Civ V is also very much about interacting with the civs around you, rather than just opening borders, adopting a religion, and letting the modifiers accumulate while sometimes stopping buy to trade for the odd pig - which is at least the feel I had with Civ IV when returning to it. So, in the sense that you have command of a whole empire and play within a broader political landscape, it feels very much an empire builder.

On the other hand, much of the above is what attracts criticism - particularly the focus on macromanagement and near-absence of micromanagement. People complain about diplomacy because, essentially, the game forces you to play within a diplomatic framework - if you don't make allies and are not proactive in selecting adversaries to denounce or attack - or if you play the diplomacy game "wrong" - you'll more often than not be on the receiving end of a war led by civs that are using diplomacy to their advantage.

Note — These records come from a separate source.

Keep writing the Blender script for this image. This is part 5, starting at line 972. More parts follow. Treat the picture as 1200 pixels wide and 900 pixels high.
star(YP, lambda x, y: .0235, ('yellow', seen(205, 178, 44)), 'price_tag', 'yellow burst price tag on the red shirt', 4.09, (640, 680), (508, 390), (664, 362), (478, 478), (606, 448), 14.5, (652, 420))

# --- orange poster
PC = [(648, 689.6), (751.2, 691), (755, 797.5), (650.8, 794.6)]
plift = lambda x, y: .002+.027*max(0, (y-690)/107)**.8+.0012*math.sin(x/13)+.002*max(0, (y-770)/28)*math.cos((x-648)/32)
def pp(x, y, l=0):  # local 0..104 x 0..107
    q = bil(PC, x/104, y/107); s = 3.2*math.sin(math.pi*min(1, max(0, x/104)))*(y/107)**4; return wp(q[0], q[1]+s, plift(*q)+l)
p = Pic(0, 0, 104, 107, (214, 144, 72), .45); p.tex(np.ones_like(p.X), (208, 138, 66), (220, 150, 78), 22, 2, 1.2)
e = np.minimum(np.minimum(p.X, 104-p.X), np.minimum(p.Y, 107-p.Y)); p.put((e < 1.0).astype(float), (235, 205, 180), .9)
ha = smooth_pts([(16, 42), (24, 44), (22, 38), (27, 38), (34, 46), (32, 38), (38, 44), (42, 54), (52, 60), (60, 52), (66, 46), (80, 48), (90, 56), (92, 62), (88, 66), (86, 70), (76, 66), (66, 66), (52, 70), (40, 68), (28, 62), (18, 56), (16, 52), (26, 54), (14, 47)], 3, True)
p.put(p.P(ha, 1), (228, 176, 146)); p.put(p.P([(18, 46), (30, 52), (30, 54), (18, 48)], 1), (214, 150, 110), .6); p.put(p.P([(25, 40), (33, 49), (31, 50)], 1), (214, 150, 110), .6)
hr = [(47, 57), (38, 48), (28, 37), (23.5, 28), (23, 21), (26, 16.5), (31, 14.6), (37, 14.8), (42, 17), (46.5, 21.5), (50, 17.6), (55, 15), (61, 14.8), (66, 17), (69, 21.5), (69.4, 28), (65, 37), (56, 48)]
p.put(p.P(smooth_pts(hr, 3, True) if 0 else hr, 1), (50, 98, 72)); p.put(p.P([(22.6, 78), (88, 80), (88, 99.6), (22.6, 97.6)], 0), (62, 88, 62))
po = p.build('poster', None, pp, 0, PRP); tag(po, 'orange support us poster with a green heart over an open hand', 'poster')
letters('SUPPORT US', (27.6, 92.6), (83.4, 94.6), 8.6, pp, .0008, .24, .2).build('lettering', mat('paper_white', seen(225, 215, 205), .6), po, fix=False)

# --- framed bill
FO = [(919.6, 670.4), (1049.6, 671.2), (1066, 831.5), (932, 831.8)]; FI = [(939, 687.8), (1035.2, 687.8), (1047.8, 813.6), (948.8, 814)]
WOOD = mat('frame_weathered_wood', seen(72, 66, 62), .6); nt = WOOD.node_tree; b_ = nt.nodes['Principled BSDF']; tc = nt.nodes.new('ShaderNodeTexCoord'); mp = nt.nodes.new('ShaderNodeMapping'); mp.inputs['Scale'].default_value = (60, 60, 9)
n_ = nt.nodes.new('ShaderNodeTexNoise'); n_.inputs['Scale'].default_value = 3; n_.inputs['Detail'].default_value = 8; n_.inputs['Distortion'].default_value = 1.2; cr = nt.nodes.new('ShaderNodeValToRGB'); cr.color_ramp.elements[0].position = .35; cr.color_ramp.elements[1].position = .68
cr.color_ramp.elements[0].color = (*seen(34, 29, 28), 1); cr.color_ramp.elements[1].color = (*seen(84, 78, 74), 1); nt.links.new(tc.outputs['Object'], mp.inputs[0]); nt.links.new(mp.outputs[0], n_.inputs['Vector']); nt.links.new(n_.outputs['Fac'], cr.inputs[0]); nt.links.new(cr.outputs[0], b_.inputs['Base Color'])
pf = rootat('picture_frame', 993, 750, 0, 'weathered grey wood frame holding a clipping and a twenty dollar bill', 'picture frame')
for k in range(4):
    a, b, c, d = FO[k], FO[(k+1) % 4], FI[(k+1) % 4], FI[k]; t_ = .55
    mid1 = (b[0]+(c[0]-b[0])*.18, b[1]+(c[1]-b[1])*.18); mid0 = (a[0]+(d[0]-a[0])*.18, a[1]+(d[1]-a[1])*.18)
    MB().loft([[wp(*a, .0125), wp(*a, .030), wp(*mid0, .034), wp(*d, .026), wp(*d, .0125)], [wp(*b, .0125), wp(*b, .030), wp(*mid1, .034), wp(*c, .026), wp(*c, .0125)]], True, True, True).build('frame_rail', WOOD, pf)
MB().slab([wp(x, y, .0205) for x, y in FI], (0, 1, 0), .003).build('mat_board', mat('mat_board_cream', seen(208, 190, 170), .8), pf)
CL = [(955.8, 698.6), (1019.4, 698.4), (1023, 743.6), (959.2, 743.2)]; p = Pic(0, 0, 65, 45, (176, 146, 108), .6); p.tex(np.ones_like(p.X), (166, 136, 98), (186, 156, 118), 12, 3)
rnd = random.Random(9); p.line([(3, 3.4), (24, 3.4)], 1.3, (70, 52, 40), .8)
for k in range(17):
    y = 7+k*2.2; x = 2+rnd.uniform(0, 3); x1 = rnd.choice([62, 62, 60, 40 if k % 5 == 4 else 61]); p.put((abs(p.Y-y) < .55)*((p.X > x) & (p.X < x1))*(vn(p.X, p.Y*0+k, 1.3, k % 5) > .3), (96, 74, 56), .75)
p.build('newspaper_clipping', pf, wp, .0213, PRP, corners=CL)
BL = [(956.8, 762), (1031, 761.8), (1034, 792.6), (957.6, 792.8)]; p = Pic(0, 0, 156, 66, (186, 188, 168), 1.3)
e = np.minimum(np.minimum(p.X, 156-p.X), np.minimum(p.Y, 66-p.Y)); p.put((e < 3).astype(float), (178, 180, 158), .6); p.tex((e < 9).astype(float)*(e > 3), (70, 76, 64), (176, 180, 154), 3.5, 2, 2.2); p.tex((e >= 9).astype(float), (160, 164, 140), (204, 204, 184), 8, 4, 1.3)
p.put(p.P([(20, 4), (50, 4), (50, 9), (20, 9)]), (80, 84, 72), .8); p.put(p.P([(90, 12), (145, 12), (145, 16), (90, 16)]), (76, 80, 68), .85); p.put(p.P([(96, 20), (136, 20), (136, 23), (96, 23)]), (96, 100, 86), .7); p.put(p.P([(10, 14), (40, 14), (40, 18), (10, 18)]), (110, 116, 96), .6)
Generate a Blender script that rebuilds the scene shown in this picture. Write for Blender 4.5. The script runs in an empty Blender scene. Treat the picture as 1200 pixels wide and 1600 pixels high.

You also have smaller maps and will have fewer, smaller cities, so you're going to be controlling a smaller empire than in Civ IV, if this is something that affects your perception of an empire-builder (which it can do - large figures, such as pop 30 cities, 20 cities, or 100 units in an army, do intrinsically lend a sense of scale that's missing in Civ V where a large player-controlled empire is one that has maybe 6-10 cities, probably only just into double figures population-wise, and with perhaps a dozen units in total).
 
Any other thoughts would be appreciated. I will most likely purchase and play BNW to kick off my first foray into Civ V.
 
PhilBowles summed it up pretty well. Civ 5 is more of a "big picture" game, rather than one focusing on the small details of your empire. There is a small amount of micromanaging, such as designating specific resources for your citizens to work, but that's about it.

They also got rid of unit stacking. You can have one military unit and one civilian unit per hex. That means you have to be more careful about your strategy when attacking or defending, and you do have to pay closer attention to your units pathing.

And you do have to pay attention to the diplomacy. Some civs are impossible to get along with (*cough* Inca *cough*), others may backstab you. Now, with BNW, you've got the World Congress, trade and tourism to keep in mind, so establishing good relations with your neighbors will be a must.